◆ PROBLEM DESCRIPTION ◆
From the line with "Reconstruct this image" to the line with "COL = scene.collection", both included, repeat each line exactly and leave out the pictures.

◆ DATA RECORDS ◆
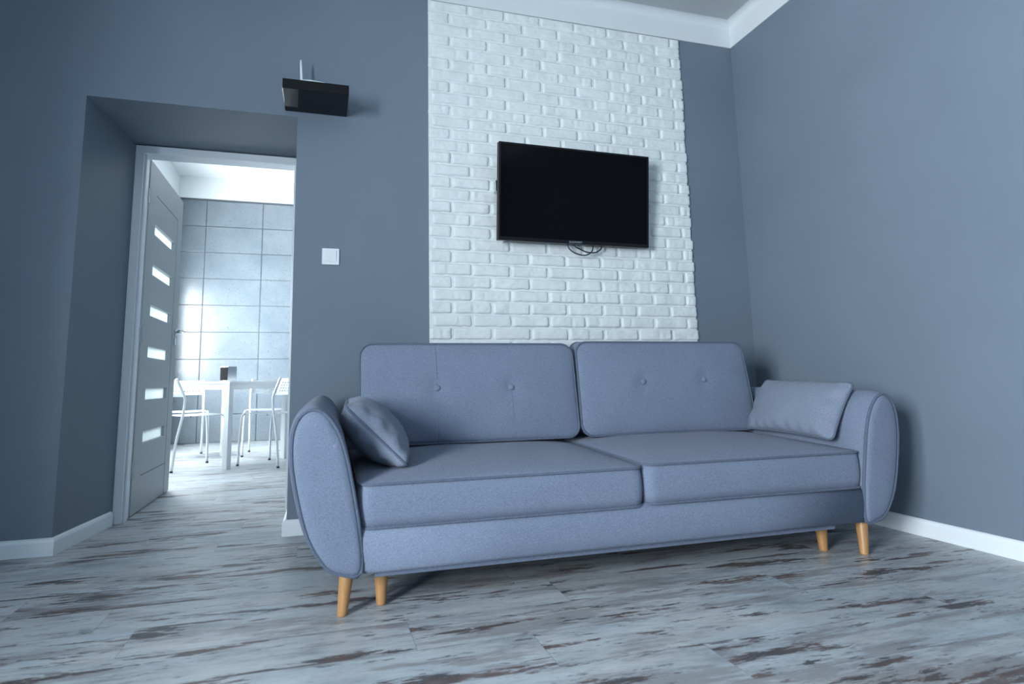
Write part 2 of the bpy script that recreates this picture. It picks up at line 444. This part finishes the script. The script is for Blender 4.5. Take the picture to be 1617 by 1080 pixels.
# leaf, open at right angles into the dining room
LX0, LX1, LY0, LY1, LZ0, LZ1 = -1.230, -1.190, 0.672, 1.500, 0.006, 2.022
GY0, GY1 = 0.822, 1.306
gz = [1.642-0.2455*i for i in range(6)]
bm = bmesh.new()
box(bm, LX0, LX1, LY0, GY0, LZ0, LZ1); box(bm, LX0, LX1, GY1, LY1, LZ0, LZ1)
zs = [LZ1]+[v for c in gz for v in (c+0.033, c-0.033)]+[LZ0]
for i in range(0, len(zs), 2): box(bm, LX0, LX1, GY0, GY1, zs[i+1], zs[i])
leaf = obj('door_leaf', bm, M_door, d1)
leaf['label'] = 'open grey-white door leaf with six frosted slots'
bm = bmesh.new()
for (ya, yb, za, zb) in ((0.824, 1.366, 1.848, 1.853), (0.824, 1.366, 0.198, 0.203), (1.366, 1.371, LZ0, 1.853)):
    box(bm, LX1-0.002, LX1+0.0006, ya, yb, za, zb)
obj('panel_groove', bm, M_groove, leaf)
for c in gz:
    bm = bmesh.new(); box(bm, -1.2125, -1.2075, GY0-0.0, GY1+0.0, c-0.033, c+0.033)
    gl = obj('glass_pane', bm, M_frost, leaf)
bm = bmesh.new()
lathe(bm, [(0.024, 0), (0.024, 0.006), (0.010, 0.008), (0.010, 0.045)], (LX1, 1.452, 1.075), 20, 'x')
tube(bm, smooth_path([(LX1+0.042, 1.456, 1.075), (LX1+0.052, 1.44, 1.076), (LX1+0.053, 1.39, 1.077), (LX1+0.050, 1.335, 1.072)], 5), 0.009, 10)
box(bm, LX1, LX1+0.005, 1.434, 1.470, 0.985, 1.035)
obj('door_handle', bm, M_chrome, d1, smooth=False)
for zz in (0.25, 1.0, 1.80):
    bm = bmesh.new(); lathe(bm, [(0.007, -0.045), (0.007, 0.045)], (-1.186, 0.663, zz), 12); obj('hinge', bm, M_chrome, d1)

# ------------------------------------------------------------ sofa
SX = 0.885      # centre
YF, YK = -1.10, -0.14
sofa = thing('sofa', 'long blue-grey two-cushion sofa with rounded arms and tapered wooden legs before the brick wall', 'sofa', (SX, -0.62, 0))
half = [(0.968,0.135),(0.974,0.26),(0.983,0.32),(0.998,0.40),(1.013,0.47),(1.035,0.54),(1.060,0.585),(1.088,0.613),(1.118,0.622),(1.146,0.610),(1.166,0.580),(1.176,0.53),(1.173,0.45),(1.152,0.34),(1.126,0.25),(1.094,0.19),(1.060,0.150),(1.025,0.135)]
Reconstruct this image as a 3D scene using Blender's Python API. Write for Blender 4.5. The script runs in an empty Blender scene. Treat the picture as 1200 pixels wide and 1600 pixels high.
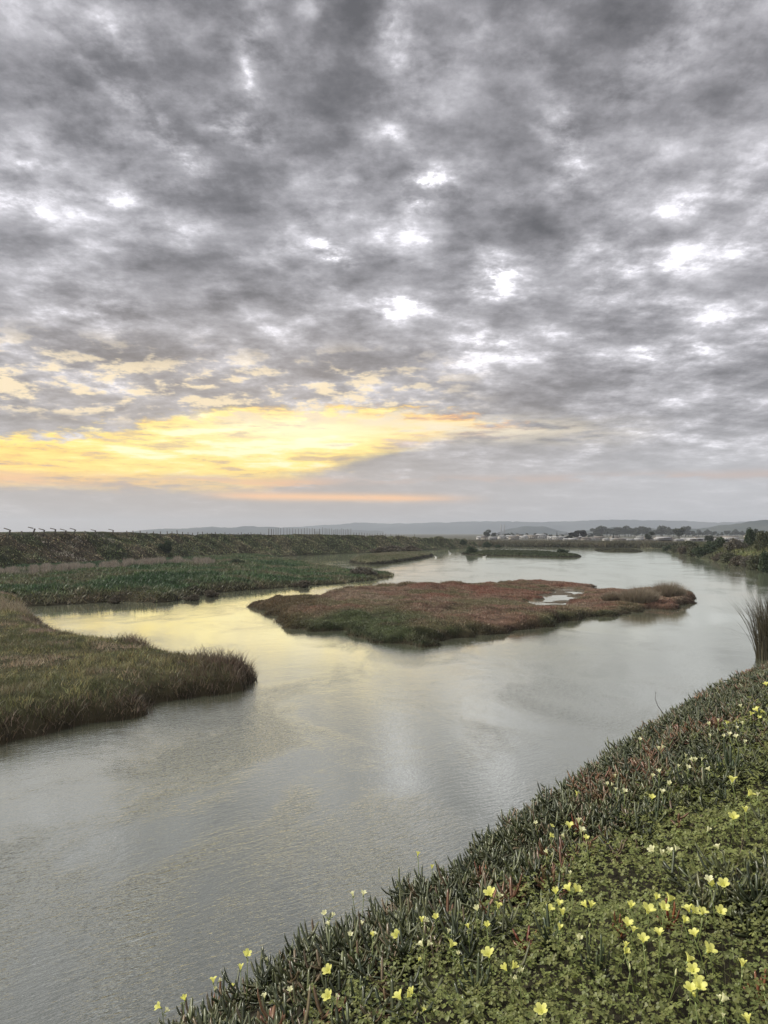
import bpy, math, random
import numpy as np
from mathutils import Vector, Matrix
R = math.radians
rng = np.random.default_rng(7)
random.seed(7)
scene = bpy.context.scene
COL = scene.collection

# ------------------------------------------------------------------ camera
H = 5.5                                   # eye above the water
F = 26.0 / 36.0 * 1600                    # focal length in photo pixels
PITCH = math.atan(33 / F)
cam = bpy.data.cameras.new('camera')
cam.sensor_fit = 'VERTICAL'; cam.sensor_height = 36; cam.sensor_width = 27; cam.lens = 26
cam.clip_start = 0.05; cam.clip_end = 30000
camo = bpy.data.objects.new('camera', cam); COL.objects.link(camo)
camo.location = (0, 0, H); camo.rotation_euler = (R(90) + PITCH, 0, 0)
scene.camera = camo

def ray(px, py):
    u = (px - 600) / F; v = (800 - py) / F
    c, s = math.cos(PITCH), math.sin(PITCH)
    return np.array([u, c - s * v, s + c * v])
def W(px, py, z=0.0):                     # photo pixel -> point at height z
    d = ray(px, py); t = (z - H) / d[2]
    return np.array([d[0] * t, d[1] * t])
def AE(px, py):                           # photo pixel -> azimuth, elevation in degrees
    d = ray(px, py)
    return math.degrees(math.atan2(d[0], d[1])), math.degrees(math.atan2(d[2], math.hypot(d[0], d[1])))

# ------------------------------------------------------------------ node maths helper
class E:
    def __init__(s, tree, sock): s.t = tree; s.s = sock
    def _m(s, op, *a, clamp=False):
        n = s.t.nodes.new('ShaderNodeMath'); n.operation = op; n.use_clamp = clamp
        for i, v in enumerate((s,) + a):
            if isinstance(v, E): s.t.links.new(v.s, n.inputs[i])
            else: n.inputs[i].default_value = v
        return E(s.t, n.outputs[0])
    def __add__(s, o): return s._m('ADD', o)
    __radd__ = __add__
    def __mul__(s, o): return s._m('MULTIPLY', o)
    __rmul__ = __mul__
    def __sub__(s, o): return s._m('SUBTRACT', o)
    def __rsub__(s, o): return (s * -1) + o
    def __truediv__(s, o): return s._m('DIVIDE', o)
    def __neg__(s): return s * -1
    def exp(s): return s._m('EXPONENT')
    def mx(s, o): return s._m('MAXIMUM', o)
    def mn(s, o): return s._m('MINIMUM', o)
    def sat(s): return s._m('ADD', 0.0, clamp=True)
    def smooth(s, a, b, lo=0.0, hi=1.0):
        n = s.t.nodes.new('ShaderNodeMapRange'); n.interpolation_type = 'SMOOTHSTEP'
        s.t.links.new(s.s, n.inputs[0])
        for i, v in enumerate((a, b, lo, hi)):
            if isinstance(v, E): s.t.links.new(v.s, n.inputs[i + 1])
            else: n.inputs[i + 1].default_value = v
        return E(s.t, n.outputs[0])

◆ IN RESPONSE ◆
Reconstruct this image as a 3D scene using Blender's Python API. Write for Blender 4.5. The script runs in an empty Blender scene. Treat the picture as 1200 pixels wide and 1600 pixels high.
import bpy, math, random
import numpy as np
from mathutils import Vector, Matrix
R = math.radians
rng = np.random.default_rng(7)
random.seed(7)
scene = bpy.context.scene
COL = scene.collection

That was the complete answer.